-- MATERIAL PROVIDED start --

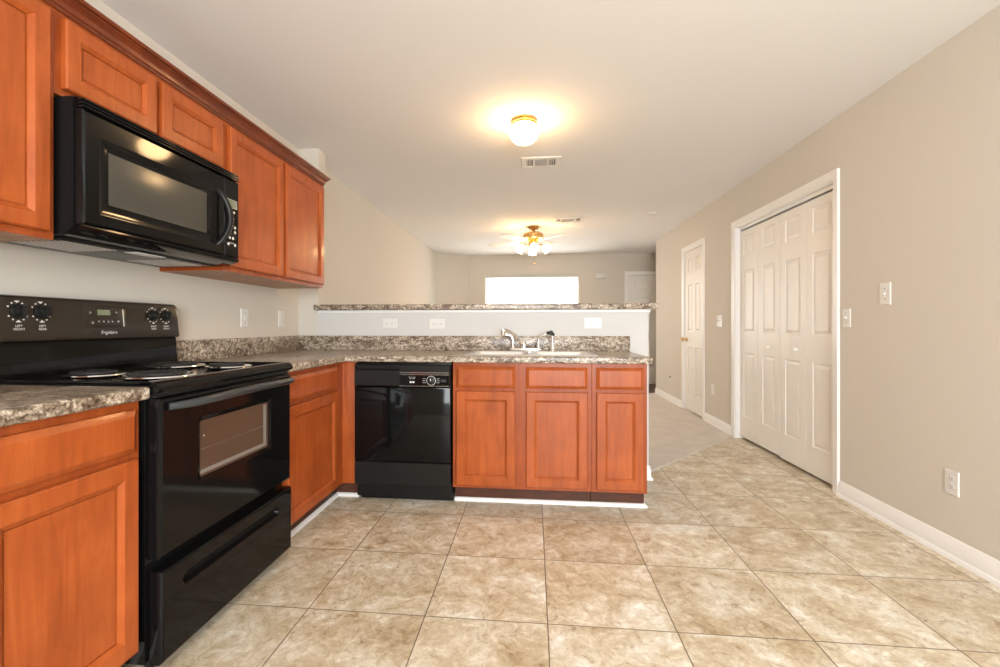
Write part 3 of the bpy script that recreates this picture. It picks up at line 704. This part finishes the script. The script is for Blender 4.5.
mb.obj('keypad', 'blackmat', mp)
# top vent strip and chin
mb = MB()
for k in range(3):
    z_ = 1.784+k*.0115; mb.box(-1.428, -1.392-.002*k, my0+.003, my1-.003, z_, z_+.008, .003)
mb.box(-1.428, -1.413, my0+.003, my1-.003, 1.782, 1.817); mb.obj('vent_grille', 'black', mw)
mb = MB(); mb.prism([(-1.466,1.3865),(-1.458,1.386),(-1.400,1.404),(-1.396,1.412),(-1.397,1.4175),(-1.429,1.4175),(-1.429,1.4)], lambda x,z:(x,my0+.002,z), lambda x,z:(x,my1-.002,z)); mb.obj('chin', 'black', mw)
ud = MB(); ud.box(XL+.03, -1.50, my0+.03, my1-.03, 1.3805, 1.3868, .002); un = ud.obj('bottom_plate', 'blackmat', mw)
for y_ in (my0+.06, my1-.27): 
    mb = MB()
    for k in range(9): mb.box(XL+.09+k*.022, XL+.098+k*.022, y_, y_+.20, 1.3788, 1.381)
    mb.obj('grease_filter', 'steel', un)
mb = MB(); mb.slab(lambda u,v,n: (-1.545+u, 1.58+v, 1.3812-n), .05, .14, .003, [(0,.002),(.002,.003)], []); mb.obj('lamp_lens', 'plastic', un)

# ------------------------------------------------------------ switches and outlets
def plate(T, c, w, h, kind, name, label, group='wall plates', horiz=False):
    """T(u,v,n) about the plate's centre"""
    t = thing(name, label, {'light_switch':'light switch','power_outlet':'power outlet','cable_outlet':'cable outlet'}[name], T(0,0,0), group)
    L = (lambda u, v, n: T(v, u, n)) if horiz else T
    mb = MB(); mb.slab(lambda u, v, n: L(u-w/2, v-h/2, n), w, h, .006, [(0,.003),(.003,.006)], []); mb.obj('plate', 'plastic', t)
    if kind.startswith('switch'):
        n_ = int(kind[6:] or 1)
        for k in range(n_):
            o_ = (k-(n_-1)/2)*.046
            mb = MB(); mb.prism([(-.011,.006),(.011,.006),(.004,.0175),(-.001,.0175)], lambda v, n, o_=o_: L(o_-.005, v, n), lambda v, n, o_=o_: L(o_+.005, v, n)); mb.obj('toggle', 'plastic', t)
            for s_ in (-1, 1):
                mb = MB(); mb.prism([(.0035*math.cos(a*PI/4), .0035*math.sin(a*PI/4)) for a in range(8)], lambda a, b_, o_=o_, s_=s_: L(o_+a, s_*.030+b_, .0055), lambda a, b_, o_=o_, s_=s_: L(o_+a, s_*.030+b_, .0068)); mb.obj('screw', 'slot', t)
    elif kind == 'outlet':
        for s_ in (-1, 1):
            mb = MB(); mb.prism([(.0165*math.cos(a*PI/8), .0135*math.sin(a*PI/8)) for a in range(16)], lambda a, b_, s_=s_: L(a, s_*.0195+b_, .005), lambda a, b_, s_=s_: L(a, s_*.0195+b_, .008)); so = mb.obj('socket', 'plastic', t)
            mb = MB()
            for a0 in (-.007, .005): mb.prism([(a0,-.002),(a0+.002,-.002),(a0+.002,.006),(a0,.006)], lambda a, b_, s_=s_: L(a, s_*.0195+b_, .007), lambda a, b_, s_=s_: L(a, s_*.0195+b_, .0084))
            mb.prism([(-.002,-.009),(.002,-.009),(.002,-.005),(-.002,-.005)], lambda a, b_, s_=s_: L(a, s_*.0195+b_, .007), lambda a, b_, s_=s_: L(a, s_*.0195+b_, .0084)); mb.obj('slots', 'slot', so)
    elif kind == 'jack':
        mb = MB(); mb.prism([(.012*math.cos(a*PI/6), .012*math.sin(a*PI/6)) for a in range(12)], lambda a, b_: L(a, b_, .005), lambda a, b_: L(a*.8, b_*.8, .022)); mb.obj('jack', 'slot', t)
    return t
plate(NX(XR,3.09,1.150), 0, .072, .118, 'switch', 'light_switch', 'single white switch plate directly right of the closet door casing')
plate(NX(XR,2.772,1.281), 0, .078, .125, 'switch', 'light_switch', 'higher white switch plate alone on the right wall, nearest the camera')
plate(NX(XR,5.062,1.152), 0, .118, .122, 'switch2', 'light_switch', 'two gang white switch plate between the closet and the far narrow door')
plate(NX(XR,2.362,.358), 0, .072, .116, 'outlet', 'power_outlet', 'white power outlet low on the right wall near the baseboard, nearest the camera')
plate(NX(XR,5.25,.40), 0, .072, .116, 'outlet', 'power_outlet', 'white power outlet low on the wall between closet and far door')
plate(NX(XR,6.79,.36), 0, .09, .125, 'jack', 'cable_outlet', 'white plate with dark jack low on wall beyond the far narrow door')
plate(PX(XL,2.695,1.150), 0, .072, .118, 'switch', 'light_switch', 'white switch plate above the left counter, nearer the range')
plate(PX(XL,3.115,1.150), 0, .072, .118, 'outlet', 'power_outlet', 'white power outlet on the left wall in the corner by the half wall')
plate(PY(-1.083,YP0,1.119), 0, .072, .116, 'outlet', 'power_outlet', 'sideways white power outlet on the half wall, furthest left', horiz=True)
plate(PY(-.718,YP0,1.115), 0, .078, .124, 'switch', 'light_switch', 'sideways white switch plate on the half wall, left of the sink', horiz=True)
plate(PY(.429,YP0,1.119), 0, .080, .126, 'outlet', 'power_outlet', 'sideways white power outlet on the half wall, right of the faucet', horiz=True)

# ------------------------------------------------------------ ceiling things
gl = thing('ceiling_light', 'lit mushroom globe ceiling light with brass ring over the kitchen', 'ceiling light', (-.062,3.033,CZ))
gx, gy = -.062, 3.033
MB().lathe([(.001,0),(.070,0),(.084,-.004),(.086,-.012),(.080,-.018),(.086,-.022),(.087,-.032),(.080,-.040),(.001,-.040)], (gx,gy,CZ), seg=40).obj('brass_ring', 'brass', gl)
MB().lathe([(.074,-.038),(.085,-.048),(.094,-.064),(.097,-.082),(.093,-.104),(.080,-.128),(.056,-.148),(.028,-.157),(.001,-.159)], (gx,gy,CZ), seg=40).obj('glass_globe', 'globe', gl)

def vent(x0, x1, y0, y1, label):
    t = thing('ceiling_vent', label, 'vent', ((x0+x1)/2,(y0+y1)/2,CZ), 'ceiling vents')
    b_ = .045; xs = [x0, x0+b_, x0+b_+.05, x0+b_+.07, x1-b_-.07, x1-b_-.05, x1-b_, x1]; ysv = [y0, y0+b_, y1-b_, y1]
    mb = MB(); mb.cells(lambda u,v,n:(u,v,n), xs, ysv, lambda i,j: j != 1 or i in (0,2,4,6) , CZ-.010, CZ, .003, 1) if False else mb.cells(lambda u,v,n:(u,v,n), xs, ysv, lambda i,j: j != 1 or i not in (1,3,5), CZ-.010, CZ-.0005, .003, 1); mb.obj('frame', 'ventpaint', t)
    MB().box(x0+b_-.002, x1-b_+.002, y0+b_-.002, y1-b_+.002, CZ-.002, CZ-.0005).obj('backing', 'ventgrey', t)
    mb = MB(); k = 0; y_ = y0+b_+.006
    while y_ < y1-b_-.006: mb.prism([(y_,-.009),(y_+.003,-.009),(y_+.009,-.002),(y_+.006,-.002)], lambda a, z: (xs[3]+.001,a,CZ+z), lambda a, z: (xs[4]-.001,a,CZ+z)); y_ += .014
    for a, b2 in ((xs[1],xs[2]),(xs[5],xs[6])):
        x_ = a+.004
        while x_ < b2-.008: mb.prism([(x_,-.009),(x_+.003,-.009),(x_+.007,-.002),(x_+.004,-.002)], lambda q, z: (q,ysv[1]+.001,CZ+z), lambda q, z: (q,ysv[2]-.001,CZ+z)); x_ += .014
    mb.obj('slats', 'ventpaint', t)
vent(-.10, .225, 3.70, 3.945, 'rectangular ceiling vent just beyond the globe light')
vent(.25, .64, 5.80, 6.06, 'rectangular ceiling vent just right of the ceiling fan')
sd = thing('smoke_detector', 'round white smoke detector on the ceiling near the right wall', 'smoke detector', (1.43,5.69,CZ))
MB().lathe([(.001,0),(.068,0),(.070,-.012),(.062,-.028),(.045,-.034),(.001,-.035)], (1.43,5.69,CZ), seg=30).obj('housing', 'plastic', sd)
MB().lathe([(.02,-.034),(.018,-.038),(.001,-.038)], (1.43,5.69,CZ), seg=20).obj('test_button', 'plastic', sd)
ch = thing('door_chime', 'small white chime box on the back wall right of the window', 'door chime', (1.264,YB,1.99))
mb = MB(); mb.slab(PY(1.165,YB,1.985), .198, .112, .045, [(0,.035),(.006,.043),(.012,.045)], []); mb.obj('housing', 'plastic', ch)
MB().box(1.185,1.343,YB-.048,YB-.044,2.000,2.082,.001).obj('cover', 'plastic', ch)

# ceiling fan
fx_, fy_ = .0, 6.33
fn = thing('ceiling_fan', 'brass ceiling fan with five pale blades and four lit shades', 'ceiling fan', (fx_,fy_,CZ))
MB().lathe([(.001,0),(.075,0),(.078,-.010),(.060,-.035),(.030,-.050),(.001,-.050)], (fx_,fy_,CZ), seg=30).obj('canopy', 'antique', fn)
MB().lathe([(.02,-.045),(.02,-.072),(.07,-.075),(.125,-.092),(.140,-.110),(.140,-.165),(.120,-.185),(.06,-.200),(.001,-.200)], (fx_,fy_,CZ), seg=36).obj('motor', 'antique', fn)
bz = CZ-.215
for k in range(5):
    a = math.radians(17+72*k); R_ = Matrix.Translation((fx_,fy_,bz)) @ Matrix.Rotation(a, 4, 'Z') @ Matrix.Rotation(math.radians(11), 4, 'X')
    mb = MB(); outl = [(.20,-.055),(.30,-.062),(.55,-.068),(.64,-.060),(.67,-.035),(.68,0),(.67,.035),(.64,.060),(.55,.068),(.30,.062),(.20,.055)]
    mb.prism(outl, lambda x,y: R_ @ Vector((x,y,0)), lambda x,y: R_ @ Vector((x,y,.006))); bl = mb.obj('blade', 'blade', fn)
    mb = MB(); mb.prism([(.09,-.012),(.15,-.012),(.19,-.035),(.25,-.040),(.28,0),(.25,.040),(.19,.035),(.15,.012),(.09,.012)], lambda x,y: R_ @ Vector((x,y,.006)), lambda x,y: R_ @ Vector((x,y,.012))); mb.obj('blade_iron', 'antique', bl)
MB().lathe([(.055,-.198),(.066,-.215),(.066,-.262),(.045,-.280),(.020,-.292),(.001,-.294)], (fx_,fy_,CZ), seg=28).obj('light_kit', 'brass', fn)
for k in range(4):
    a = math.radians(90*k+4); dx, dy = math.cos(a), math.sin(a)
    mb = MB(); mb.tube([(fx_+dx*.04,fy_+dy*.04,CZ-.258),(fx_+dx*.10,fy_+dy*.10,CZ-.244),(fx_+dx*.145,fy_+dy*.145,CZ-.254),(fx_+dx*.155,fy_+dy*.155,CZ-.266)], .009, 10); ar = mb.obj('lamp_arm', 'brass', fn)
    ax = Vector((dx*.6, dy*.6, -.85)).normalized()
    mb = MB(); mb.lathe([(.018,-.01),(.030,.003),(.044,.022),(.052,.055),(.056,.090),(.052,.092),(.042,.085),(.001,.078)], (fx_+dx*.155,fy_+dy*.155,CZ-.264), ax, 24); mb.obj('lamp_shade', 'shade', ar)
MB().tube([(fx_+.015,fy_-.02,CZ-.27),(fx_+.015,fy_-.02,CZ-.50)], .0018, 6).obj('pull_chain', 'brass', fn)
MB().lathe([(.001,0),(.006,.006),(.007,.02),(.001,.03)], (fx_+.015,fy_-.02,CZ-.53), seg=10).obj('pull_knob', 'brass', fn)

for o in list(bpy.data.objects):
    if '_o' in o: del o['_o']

-- MATERIAL PROVIDED end --
-- MATERIAL PROVIDED start --

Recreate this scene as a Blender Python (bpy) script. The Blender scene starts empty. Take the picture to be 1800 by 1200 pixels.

-- MATERIAL PROVIDED end --

■ **REQUIREMENTS**:
In the listing above, find the line with "Write part 3" and the line with "mb.obj('lamp_lens', 'plastic', un)", then print exactly those two lines and every line between them, and nothing more.

■ **RESPONSE TO THE TASK**:
Write part 3 of the bpy script that recreates this picture. It picks up at line 704. This part finishes the script. The script is for Blender 4.5.
mb.obj('keypad', 'blackmat', mp)
# top vent strip and chin
mb = MB()
for k in range(3):
    z_ = 1.784+k*.0115; mb.box(-1.428, -1.392-.002*k, my0+.003, my1-.003, z_, z_+.008, .003)
mb.box(-1.428, -1.413, my0+.003, my1-.003, 1.782, 1.817); mb.obj('vent_grille', 'black', mw)
mb = MB(); mb.prism([(-1.466,1.3865),(-1.458,1.386),(-1.400,1.404),(-1.396,1.412),(-1.397,1.4175),(-1.429,1.4175),(-1.429,1.4)], lambda x,z:(x,my0+.002,z), lambda x,z:(x,my1-.002,z)); mb.obj('chin', 'black', mw)
ud = MB(); ud.box(XL+.03, -1.50, my0+.03, my1-.03, 1.3805, 1.3868, .002); un = ud.obj('bottom_plate', 'blackmat', mw)
for y_ in (my0+.06, my1-.27): 
    mb = MB()
    for k in range(9): mb.box(XL+.09+k*.022, XL+.098+k*.022, y_, y_+.20, 1.3788, 1.381)
    mb.obj('grease_filter', 'steel', un)
mb = MB(); mb.slab(lambda u,v,n: (-1.545+u, 1.58+v, 1.3812-n), .05, .14, .003, [(0,.002),(.002,.003)], []); mb.obj('lamp_lens', 'plastic', un)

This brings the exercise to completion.